*WHAT IS ASKED*. All of the material should be reproduced exactly, with pictures left out.

*MATERIAL*.
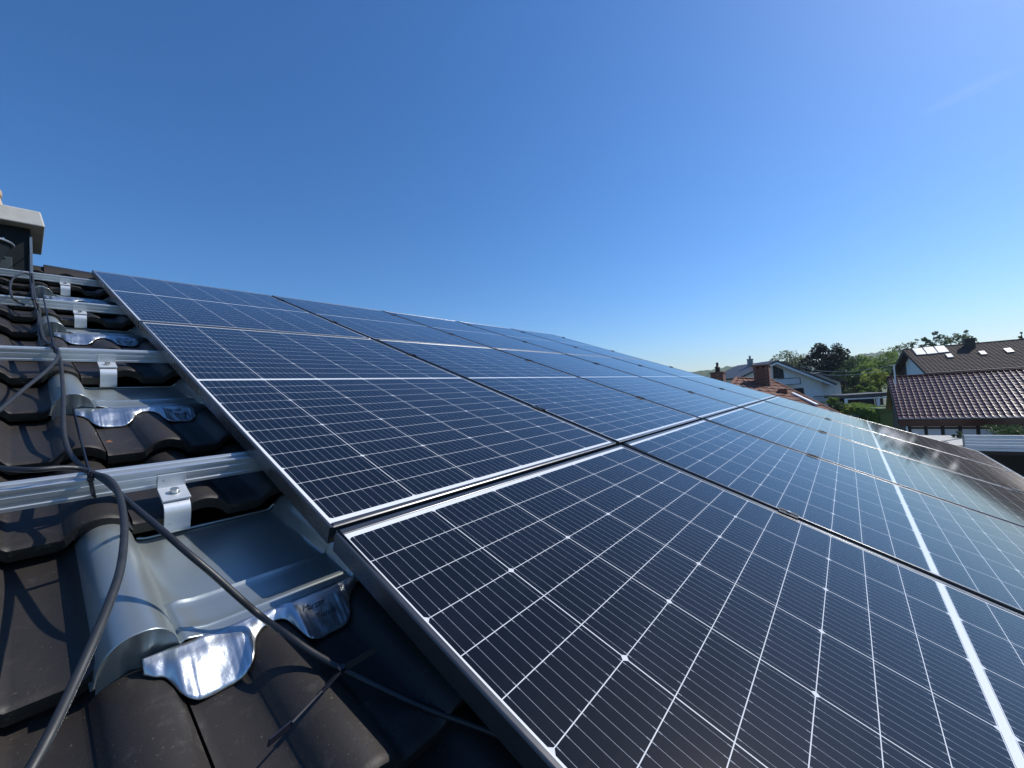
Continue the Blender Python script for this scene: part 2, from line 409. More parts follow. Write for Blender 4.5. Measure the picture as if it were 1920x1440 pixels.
# ------------------------------------------------------------------ roof hooks
def make_hook():
    t = empty('roof_hook', (0, 0, 0), ROOFROT)                     # origin on the rail front, middle of the hook
    b = MB(); w = .0225
    b.prism([(-w, -.0195, -.046), (-w, -.0225, -.046), (-w, -.0225, -.0745), (-w, -.0700, -.0765), (-w, -.0700, -.0805), (-w, -.0195, -.0785)], (2*w, 0, 0))
    b.obj('bracket', M['hook'], t, bevel=.0008)
    a = MB(); path = [(-.034, -.0812), (-.054, -.0815), (-.068, -.0835), (-.0775, -.0890), (-.0830, -.098), (-.0845, -.110), (-.0845, -.125), (-.0845, -.137), (-.0815, -.1440), (-.074, -.1475), (-.050, -.1490), (.04, -.1560)]
    path = [(p.x, p.y) for p in catmull([(y, z, 0) for y, z in path], 4)]
    th = .0055; L = []; R_ = []
    for i, (y, z) in enumerate(path):
        y2, z2 = path[min(i+1, len(path)-1)]; y1, z1 = path[max(i-1, 0)]
        d = Vector((y2-y1, z2-z1)).normalized(); nn = Vector((-d.y, d.x))
        L.append((y, z)); R_.append((y+nn.x*th, z+nn.y*th))
    w = .0205; n = len(L)
    a.grid([[(-w, y, z) for y, z in L], [(w, y, z) for y, z in L]])
    a.grid([[(-w, y, z) for y, z in R_], [(w, y, z) for y, z in R_]], 0, True)
    a.grid([[(-w, y, z) for y, z in L], [(-w, y, z) for y, z in R_]], 0, True)
    a.grid([[(w, y, z) for y, z in L], [(w, y, z) for y, z in R_]])
    a.obj('hook_arm', M['hook'], t, 'fix')
    c = MB(); y0 = -.046
    c.tube([(0, y0, -.0765), (0, y0, -.0745)], .0095, 18); c.tube([(0, y0, -.0745), (0, y0, -.0665)], .0068, 18)
    c.tube([(0, y0, -.0665), (0, y0, -.0662), (0, y0, -.0700)], [.0068, .0036, .0034], 6); c.obj('bolt', M['steel'], t, 35)
    return t
hk = None
hn = ['bolted to the rail just below the ridge', 'bolted to the second rail from the ridge', 'bolted to the third rail from the ridge', 'largest and nearest, above the big metal flashing']
for i in range(4):
    o = make_hook() if hk is None else copy_tree(hk); hk = hk or o
    o.location = U(-.143, RAILV[i], 0)
    tag(o, 'silver curved roof hook, '+hn[i], 'roof hook', 'roof hooks holding the rails')

# ------------------------------------------------------------------ metal flashing tiles with apron
FORG = (-.15, -3.575, -.13)
def sm(a, b, x):
    t = max(0, min(1, (x-a)/(b-a))); return t*t*(3-2*t)
def flash_n(u, v):
    t = (v+3.575)/.345
    n = -.104-.046*t
    pan = sm(-.206, -.188, u)*(1-sm(.035, .048, u))
    n += pan*(-.0055*sm(-3.479, -3.471, v)+.0042*max(0, 1-abs(v+3.478)/.007)+.0022*max(0, 1-abs(v+3.553)/.004))
    # left roll
    wl_, wr = -.286+.002*t, -.204
    uc, hw_ = (wl_+wr)/2, (wr-wl_)/2; s = (u-uc)/hw_
    h = .047+.004*t
    if abs(s) < 1: n += h*(1-abs(s)**2.3)**.62
    # flare into the pan
    if 1 <= s < 2.0: n += .010*(1-sm(1, 2.0, s))*sm(0, 1, (-3.40-v)/.12)
    if s < -1: n -= .012
    # right roll
    uc2, hw2 = .083-.006*t, .040; s2 = (u-uc2)/hw2
    if abs(s2) < 1: n += .036*(1-abs(s2)**2.2)**.7
    return n
APL = [(-.250, -3.584), (-.243, -3.588), (-.234, -3.598), (-.222, -3.605), (-.211, -3.637), (-.198, -3.648), (-.172, -3.647), (-.146, -3.645), (-.133, -3.632), (-.124, -3.606), (-.110, -3.594), (-.082, -3.592), (-.073, -3.602), (-.064, -3.638), (-.052, -3.646), (-.025, -3.644), (0.0, -3.642), (.013, -3.630), (.021, -3.608), (.043, -3.588), (.070, -3.583)]
def apron_low(u):
    for k in range(1, len(APL)-2):
        if APL[k][0] <= u <= APL[k+1][0]:
            t = (u-APL[k][0])/(APL[k+1][0]-APL[k][0]); a, b, c, d = (APL[q][1] for q in (k-1, k, k+1, k+2))
            return .5*((2*b)+(c-a)*t+(2*a-5*b+4*c-d)*t*t+(3*b-a-3*c+d)*t**3)
    return -3.583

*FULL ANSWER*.
Continue the Blender Python script for this scene: part 2, from line 409. More parts follow. Write for Blender 4.5. Measure the picture as if it were 1920x1440 pixels.
# ------------------------------------------------------------------ roof hooks
def make_hook():
    t = empty('roof_hook', (0, 0, 0), ROOFROT)                     # origin on the rail front, middle of the hook
    b = MB(); w = .0225
    b.prism([(-w, -.0195, -.046), (-w, -.0225, -.046), (-w, -.0225, -.0745), (-w, -.0700, -.0765), (-w, -.0700, -.0805), (-w, -.0195, -.0785)], (2*w, 0, 0))
    b.obj('bracket', M['hook'], t, bevel=.0008)
    a = MB(); path = [(-.034, -.0812), (-.054, -.0815), (-.068, -.0835), (-.0775, -.0890), (-.0830, -.098), (-.0845, -.110), (-.0845, -.125), (-.0845, -.137), (-.0815, -.1440), (-.074, -.1475), (-.050, -.1490), (.04, -.1560)]
    path = [(p.x, p.y) for p in catmull([(y, z, 0) for y, z in path], 4)]
    th = .0055; L = []; R_ = []
    for i, (y, z) in enumerate(path):
        y2, z2 = path[min(i+1, len(path)-1)]; y1, z1 = path[max(i-1, 0)]
        d = Vector((y2-y1, z2-z1)).normalized(); nn = Vector((-d.y, d.x))
        L.append((y, z)); R_.append((y+nn.x*th, z+nn.y*th))
    w = .0205; n = len(L)
    a.grid([[(-w, y, z) for y, z in L], [(w, y, z) for y, z in L]])
    a.grid([[(-w, y, z) for y, z in R_], [(w, y, z) for y, z in R_]], 0, True)
    a.grid([[(-w, y, z) for y, z in L], [(-w, y, z) for y, z in R_]], 0, True)
    a.grid([[(w, y, z) for y, z in L], [(w, y, z) for y, z in R_]])
    a.obj('hook_arm', M['hook'], t, 'fix')
    c = MB(); y0 = -.046
    c.tube([(0, y0, -.0765), (0, y0, -.0745)], .0095, 18); c.tube([(0, y0, -.0745), (0, y0, -.0665)], .0068, 18)
    c.tube([(0, y0, -.0665), (0, y0, -.0662), (0, y0, -.0700)], [.0068, .0036, .0034], 6); c.obj('bolt', M['steel'], t, 35)
    return t
hk = None
hn = ['bolted to the rail just below the ridge', 'bolted to the second rail from the ridge', 'bolted to the third rail from the ridge', 'largest and nearest, above the big metal flashing']
for i in range(4):
    o = make_hook() if hk is None else copy_tree(hk); hk = hk or o
    o.location = U(-.143, RAILV[i], 0)
    tag(o, 'silver curved roof hook, '+hn[i], 'roof hook', 'roof hooks holding the rails')

# ------------------------------------------------------------------ metal flashing tiles with apron
FORG = (-.15, -3.575, -.13)
def sm(a, b, x):
    t = max(0, min(1, (x-a)/(b-a))); return t*t*(3-2*t)
def flash_n(u, v):
    t = (v+3.575)/.345
    n = -.104-.046*t
    pan = sm(-.206, -.188, u)*(1-sm(.035, .048, u))
    n += pan*(-.0055*sm(-3.479, -3.471, v)+.0042*max(0, 1-abs(v+3.478)/.007)+.0022*max(0, 1-abs(v+3.553)/.004))
    # left roll
    wl_, wr = -.286+.002*t, -.204
    uc, hw_ = (wl_+wr)/2, (wr-wl_)/2; s = (u-uc)/hw_
    h = .047+.004*t
    if abs(s) < 1: n += h*(1-abs(s)**2.3)**.62
    # flare into the pan
    if 1 <= s < 2.0: n += .010*(1-sm(1, 2.0, s))*sm(0, 1, (-3.40-v)/.12)
    if s < -1: n -= .012
    # right roll
    uc2, hw2 = .083-.006*t, .040; s2 = (u-uc2)/hw2
    if abs(s2) < 1: n += .036*(1-abs(s2)**2.2)**.7
    return n
APL = [(-.250, -3.584), (-.243, -3.588), (-.234, -3.598), (-.222, -3.605), (-.211, -3.637), (-.198, -3.648), (-.172, -3.647), (-.146, -3.645), (-.133, -3.632), (-.124, -3.606), (-.110, -3.594), (-.082, -3.592), (-.073, -3.602), (-.064, -3.638), (-.052, -3.646), (-.025, -3.644), (0.0, -3.642), (.013, -3.630), (.021, -3.608), (.043, -3.588), (.070, -3.583)]
def apron_low(u):
    for k in range(1, len(APL)-2):
        if APL[k][0] <= u <= APL[k+1][0]:
            t = (u-APL[k][0])/(APL[k+1][0]-APL[k][0]); a, b, c, d = (APL[q][1] for q in (k-1, k, k+1, k+2))
            return .5*((2*b)+(c-a)*t+(2*a-5*b+4*c-d)*t*t+(3*b-a-3*c+d)*t**3)
    return -3.583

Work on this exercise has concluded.